Следует упомянуть еще об одной немаловажной детали: часть городских кварталов тоже была выстроена радиально вокруг маленькой открытой площади, освещенной одним большим фонарем; эта площадь представляла собой маленькую копию острова. И я почему–то был уверен, что тот «другой швейцарец» жил рядом с этим вторым центром.
Сон был отражением моего тогдашнего состояния. Я и сейчас, будто наяву вижу свой серо–желтый дождевик, мокрый и скользкий; все вокруг мрачно, темно и мутно - именно так я себя тогда чувствовал. И все же мне открылось нечто прекрасное, благодаря чему я вообще мог жить. Ливерпуль (Liverpool) - это «бассейн жизни», «pool of life». «Liver» - печень, считавшаяся у древних средоточием жизни.
Это сновидение оставило у меня ощущение некой окончательности, завершенности. В нем выражалась цель - тот самый главный путь, которого мне не избежать. Сон объяснил мне, что самодостаточность, самость, архетипический смысл и принцип определения себя в этом мире. В том сновидении была целительная сила, и тогда ко мне впервые пришло предчувствие моего мифа.
После этого я перестал рисовать мандалы. Сон открыл мне душевное состояние и стал таким образом высшей точкой моего сознательного развития, принес покой и уверенность в себе. Хотя я верил в полезность моих занятий, мне тогда не хватало собственного понимания происходящего, а среди знакомых не было никого, кто был бы способен мне помочь. Сновидение же позволило взглянуть на себя со стороны.
Без этого я, скорее всего, окончательно запутался бы и, возможно, отказался бы от дальнейших экспериментов с бессознательным. Но сновидение открыло мне смысл и значение происходящего. Расставаясь с Фрейдом, я знал, что вторгаюсь в неизведанную область, и все же решился шагнуть в темноту. И, когда этот сон явился мне, я принял его как actus gratiae (благодать. лат.).

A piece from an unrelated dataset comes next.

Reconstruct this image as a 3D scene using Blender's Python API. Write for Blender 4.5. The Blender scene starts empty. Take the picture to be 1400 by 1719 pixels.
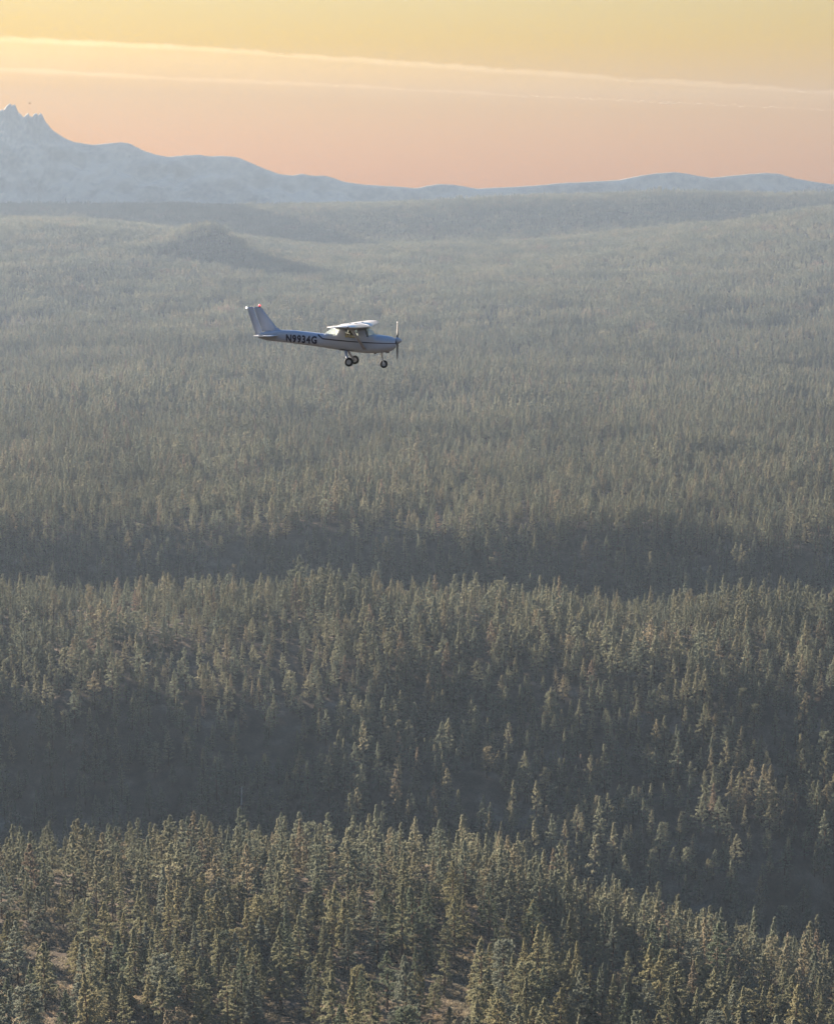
import bpy, bmesh, math, random
import numpy as np
from mathutils import Vector, Matrix, Euler

# ------------------------------------------------------------------ camera, sky, sun, exposure
scene = bpy.context.scene
COL = scene.collection
CAM_Z = 300.0                      # eye height; the ground lies 225 to 320 m below
FPX = 2800.0                       # focal length in pixels of the 1400 x 1719 picture
EYE_ROW = 335.0                    # picture row at eye level
PITCH = math.atan((859.5 - EYE_ROW) / FPX)

cam_d = bpy.data.cameras.new('camera')
cam = bpy.data.objects.new('camera', cam_d)
COL.objects.link(cam)
cam.location = (0, 0, CAM_Z)
cam.rotation_euler = (math.pi / 2 - PITCH, 0, 0)
cam_d.sensor_fit = 'HORIZONTAL'
cam_d.sensor_width = 36.0
cam_d.lens = 36.0 * FPX / 1400.0
cam_d.clip_start = 0.5
cam_d.clip_end = 400000.0
scene.camera = cam

SUN_AZ = math.radians(-44.0)       # clockwise from the viewing direction (+Y)
SUN_EL = math.radians(13.0)
world = bpy.data.worlds.new('World')
scene.world = world
world.use_nodes = True
wt = world.node_tree
wt.nodes.clear()
w_out = wt.nodes.new('ShaderNodeOutputWorld')
w_bg = wt.nodes.new('ShaderNodeBackground')
w_sky = wt.nodes.new('ShaderNodeTexSky')
w_sky.sky_type = 'NISHITA'
w_sky.sun_disc = False
w_sky.sun_elevation = SUN_EL
w_sky.sun_rotation = SUN_AZ
w_sky.altitude = 0.0
w_sky.air_density = 2.5
w_sky.dust_density = 0.1
w_sky.ozone_density = 4.6
w_bg.inputs['Strength'].default_value = 0.05
w_tint = wt.nodes.new('ShaderNodeMix')
w_tint.data_type = 'RGBA'
w_tint.blend_type = 'MULTIPLY'
w_tint.inputs[0].default_value = 1.0
w_tint.inputs[7].default_value = (0.74, 0.595, 0.86, 1.0)     # one even tint over the whole sky
w_sat = wt.nodes.new('ShaderNodeHueSaturation')               # the same richness of colour all round
w_sat.inputs['Saturation'].default_value = 1.42
wt.links.new(w_sky.outputs['Color'], w_sat.inputs['Color'])
wt.links.new(w_sat.outputs['Color'], w_tint.inputs[6])
wt.links.new(w_tint.outputs[2], w_bg.inputs['Color'])
wt.links.new(w_bg.outputs['Background'], w_out.inputs['Surface'])

S = Vector((math.sin(SUN_AZ) * math.cos(SUN_EL), math.cos(SUN_AZ) * math.cos(SUN_EL), math.sin(SUN_EL)))
sun_d = bpy.data.lights.new('sun', 'SUN')
sun_d.energy = 5.0
sun_d.angle = math.radians(0.53)
sun_d.color = (1.0, 0.83, 0.67)
sun = bpy.data.objects.new('sun', sun_d)
COL.objects.link(sun)
sun.rotation_euler = S.to_track_quat('Z', 'Y').to_euler()
sun.location = (-200, 300, 600)

scene.view_settings.view_transform = 'Standard'
scene.view_settings.look = 'None'
scene.view_settings.exposure = 2.76
scene.view_settings.gamma = 1.0
scene.view_settings.use_curve_mapping = False
scene.render.engine = 'CYCLES'
scene.cycles.use_denoising = True
scene.cycles.max_bounces = 5
scene.cycles.diffuse_bounces = 1
scene.cycles.transmission_bounces = 6
scene.cycles.transparent_max_bounces = 16
scene.cycles.volume_bounces = 0

HAZE_DENSITY = 1.5e-4
HAZE_G = 0.15
HAZE_COLOR = (0.184, 0.236, 0.298)

rs = np.random.RandomState(11)
random.seed(11)

# ------------------------------------------------------------------ helpers
def tag(o, label=None, cat=None, group=None, kind=None):
    if label: o['label'] = label
    if cat: o['category'] = cat
    if group: o['group'] = group
    if kind: o['kind'] = kind
    return o

def empty(name, loc=(0, 0, 0)):
    o = bpy.data.objects.new(name, None)
    o.empty_display_size = 0.5
    COL.objects.link(o)
    o.location = loc
    return o

def mesh_of(name, verts, faces, mats=(), smooth=False, mat_idx=None):
    me = bpy.data.meshes.new(name)
    me.from_pydata([tuple(map(float, v)) for v in verts], [], [tuple(map(int, f)) for f in faces])
    for m in mats:
        me.materials.append(m)
    if mat_idx is not None:
        me.polygons.foreach_set('material_index', np.asarray(mat_idx, dtype=np.int32))
    if smooth:
        me.polygons.foreach_set('use_smooth', np.ones(len(me.polygons), dtype=bool))
    me.update()
    return me

def obj(name, me, parent=None, link=True):
    o = bpy.data.objects.new(name, me)
    if link:
        COL.objects.link(o)
    if parent is not None:
        o.parent = parent
    return o

def new_mat(name):
    m = bpy.data.materials.new(name)
    m.use_nodes = True
    m.node_tree.nodes.clear()
    out = m.node_tree.nodes.new('ShaderNodeOutputMaterial')
    return m, m.node_tree, out

def ramp(nt, fac, stops):
    r = nt.nodes.new('ShaderNodeValToRGB')
    els = r.color_ramp.elements
    while len(els) < len(stops):
        els.new(0.5)
    for e, (p, c) in zip(els, stops):
        e.position = p
        e.color = (*c, 1.0)
    nt.links.new(fac, r.inputs['Fac'])
    return r.outputs['Color']

def noise(nt, vec, scale, detail=4.0, rough=0.55):
    n = nt.nodes.new('ShaderNodeTexNoise')
    n.inputs['Scale'].default_value = scale
    n.inputs['Detail'].default_value = detail
    n.inputs['Roughness'].default_value = rough
    if vec is not None:
        nt.links.new(vec, n.inputs['Vector'])
    return n.outputs['Fac']

def simple_mat(name, color, rough=0.5, metal=0.0, var=0.06, scale=6.0, emit=None, emit_s=0.0, spec=0.5, coat=0.0):
    m, nt, out = new_mat(name)
    b = nt.nodes.new('ShaderNodeBsdfPrincipled')
    tc = nt.nodes.new('ShaderNodeTexCoord')
    f = noise(nt, tc.outputs['Object'], scale)
    lo = tuple(max(0, c * (1 - var)) for c in color)
    hi = tuple(min(1, c * (1 + var)) for c in color)
    c = ramp(nt, f, [(0.3, lo), (0.7, hi)])
    nt.links.new(c, b.inputs['Base Color'])
    b.inputs['Roughness'].default_value = rough
    b.inputs['Metallic'].default_value = metal
    b.inputs['Specular IOR Level'].default_value = spec
    b.inputs['Coat Weight'].default_value = coat
    if emit:
        b.inputs['Emission Color'].default_value = (*emit, 1)
        b.inputs['Emission Strength'].default_value = emit_s
    nt.links.new(b.outputs['BSDF'], out.inputs['Surface'])
    return m

# ------------------------------------------------------------------ materials of the setting
def needle_mat(name, stops, use_object_color=False):
    m, nt, out = new_mat(name)
    info = nt.nodes.new('ShaderNodeObjectInfo')
    geo = nt.nodes.new('ShaderNodeNewGeometry')
    c = ramp(nt, info.outputs['Random'], stops)
    if use_object_color:
        c = info.outputs['Color']
    # clump to clump variation inside a crown
    tc = nt.nodes.new('ShaderNodeTexCoord')
    f = noise(nt, tc.outputs['Object'], 0.55, 3.0)
    v = nt.nodes.new('ShaderNodeHueSaturation')
    mr = nt.nodes.new('ShaderNodeMapRange')
    mr.inputs['From Min'].default_value = 0.3
    mr.inputs['From Max'].default_value = 0.7
    mr.inputs['To Min'].default_value = 0.72
    mr.inputs['To Max'].default_value = 1.28
    nt.links.new(f, mr.inputs['Value'])
    # stands of different age and species differ in tone
    f2 = noise(nt, geo.outputs['Position'], 0.0075, 3.0)
    mr2 = nt.nodes.new('ShaderNodeMapRange')
    mr2.inputs['From Min'].default_value = 0.33
    mr2.inputs['From Max'].default_value = 0.67
    mr2.inputs['To Min'].default_value = 0.74
    mr2.inputs['To Max'].default_value = 1.26
    nt.links.new(f2, mr2.inputs['Value'])
    mm = nt.nodes.new('ShaderNodeMath')
    mm.operation = 'MULTIPLY'
    nt.links.new(mr.outputs['Result'], mm.inputs[0])
    nt.links.new(mr2.outputs['Result'], mm.inputs[1])
    nt.links.new(mm.outputs[0], v.inputs['Value'])
    hr = nt.nodes.new('ShaderNodeMapRange')
    hr.inputs['From Min'].default_value = 0.33
    hr.inputs['From Max'].default_value = 0.67
    hr.inputs['To Min'].default_value = 0.515
    hr.inputs['To Max'].default_value = 0.490
    nt.links.new(f2, hr.inputs['Value'])
    nt.links.new(hr.outputs['Result'], v.inputs['Hue'])
    nt.links.new(c, v.inputs['Color'])
    d = nt.nodes.new('ShaderNodeBsdfDiffuse')
    t = nt.nodes.new('ShaderNodeBsdfTranslucent')
    mx = nt.nodes.new('ShaderNodeAddShader')          # needles both reflect and let light through
    nt.links.new(v.outputs['Color'], d.inputs['Color'])
    nt.links.new(v.outputs['Color'], t.inputs['Color'])
    nt.links.new(d.outputs['BSDF'], mx.inputs[0])
    nt.links.new(t.outputs['BSDF'], mx.inputs[1])
    nt.links.new(mx.outputs['Shader'], out.inputs['Surface'])
    return m

M_NEEDLE_OBJ = needle_mat('pine_needles_near', [(0, (0.09, 0.095, 0.045)), (1, (0.12, 0.115, 0.05))], True)
M_NEEDLE = needle_mat('pine_needles', [(0.0, (0.088, 0.100, 0.075)), (0.35, (0.115, 0.120, 0.082)),
                                       (0.75, (0.132, 0.128, 0.084)), (0.97, (0.135, 0.118, 0.078)), (1.0, (0.130, 0.100, 0.075))])
M_BARK = simple_mat('pine_bark', (0.10, 0.062, 0.040), 0.95, var=0.35, scale=2.0, spec=0.1)
M_SNAG = simple_mat('bleached_wood', (0.62, 0.58, 0.52), 0.9, var=0.2, scale=3.0, spec=0.1)
M_BRUSH = needle_mat('brush_twigs', [(0.0, (0.085, 0.080, 0.060)), (0.6, (0.12, 0.105, 0.075)), (1.0, (0.17, 0.135, 0.085))])

def ground_mat():
    m, nt, out = new_mat('forest_floor')
    b = nt.nodes.new('ShaderNodeBsdfPrincipled')
    geo = nt.nodes.new('ShaderNodeNewGeometry')
    f1 = noise(nt, geo.outputs['Position'], 0.06, 6.0, 0.65)
    f2 = noise(nt, geo.outputs['Position'], 0.9, 5.0, 0.7)
    c1 = ramp(nt, f1, [(0.38, (0.050, 0.042, 0.028)), (0.55, (0.110, 0.082, 0.055)), (0.70, (0.215, 0.172, 0.125))])
    c2 = ramp(nt, f2, [(0.3, (0.45, 0.44, 0.42)), (0.6, (1.0, 1.0, 1.0)), (0.8, (1.25, 1.2, 1.1))])
    mx = nt.nodes.new('ShaderNodeMix')
    mx.data_type = 'RGBA'
    mx.blend_type = 'MULTIPLY'
    mx.inputs[0].default_value = 0.8
    nt.links.new(c1, mx.inputs[6])
    nt.links.new(c2, mx.inputs[7])
    nt.links.new(mx.outputs[2], b.inputs['Base Color'])
    b.inputs['Roughness'].default_value = 0.95
    b.inputs['Specular IOR Level'].default_value = 0.1
    bp = nt.nodes.new('ShaderNodeBump')
    bp.inputs['Strength'].default_value = 0.7
    bp.inputs['Distance'].default_value = 0.6
    nt.links.new(f2, bp.inputs['Height'])
    nt.links.new(bp.outputs['Normal'], b.inputs['Normal'])
    nt.links.new(b.outputs['BSDF'], out.inputs['Surface'])
    return m

def snow_mat():
    m, nt, out = new_mat('snow_and_rock')
    b = nt.nodes.new('ShaderNodeBsdfPrincipled')
    geo = nt.nodes.new('ShaderNodeNewGeometry')
    sep = nt.nodes.new('ShaderNodeSeparateXYZ')
    nt.links.new(geo.outputs['Normal'], sep.inputs[0])
    f = noise(nt, geo.outputs['Position'], 0.011, 8.0, 0.66)
    st = nt.nodes.new('ShaderNodeMapRange')           # steep faces shed their snow
    st.inputs['From Min'].default_value = 0.30
    st.inputs['From Max'].default_value = 0.86
    nt.links.new(sep.outputs['Z'], st.inputs['Value'])
    ad = nt.nodes.new('ShaderNodeMath')
    ad.operation = 'MULTIPLY_ADD'
    ad.inputs[1].default_value = 0.36
    nt.links.new(st.outputs['Result'], ad.inputs[0])
    nt.links.new(f, ad.inputs[2])
    c = ramp(nt, ad.outputs[0], [(0.50, (0.16, 0.155, 0.15)), (0.66, (0.36, 0.35, 0.33)), (0.80, (0.62, 0.56, 0.47)), (1.0, (0.70, 0.63, 0.53))])  # snow tones warmed, evening haze put into their colour
    nt.links.new(c, b.inputs['Base Color'])
    b.inputs['Roughness'].default_value = 0.8
    b.inputs['Specular IOR Level'].default_value = 0.2
    nt.links.new(b.outputs['BSDF'], out.inputs['Surface'])
    return m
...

Мне понадобилось сорок пять лет, чтобы облечь в строгие научные формы все, что я тогда пережил и записал. В молодости я мечтал о научной карьере, но этот пламенный поток, эта страсть захватили меня, преобразив и переплавив в своем огне всю мою жизнь. Именно страсть оказалась первоэлементом, и все мои работы - лишь более или менее удачная попытка сделать ее достоянием современников, частью их мировидения. Первые впечатления и сны были как раскаленный поток базальта - из него выкристаллизовался камень, который я уже мог обрабатывать.
Годы, когда я следовал своим внутренним образам, я считаю самыми важными в моей жизни. Они определили ее смысл, ее основу, а последующие частности - это только дополнения и уточнения. Вся моя дальнейшая деятельность была посвящена последовательной разработке того, что в те годы прорвалось из бессознательного. Это стало первоосновой моей работы и моей жизни.
Происхождение моих сочинений
Встреча с бессознательным была переломным событием в моей жизни. Лишь спустя двадцать лет после долгой и упорной работы я начал что–то понимать в содержании моих видений.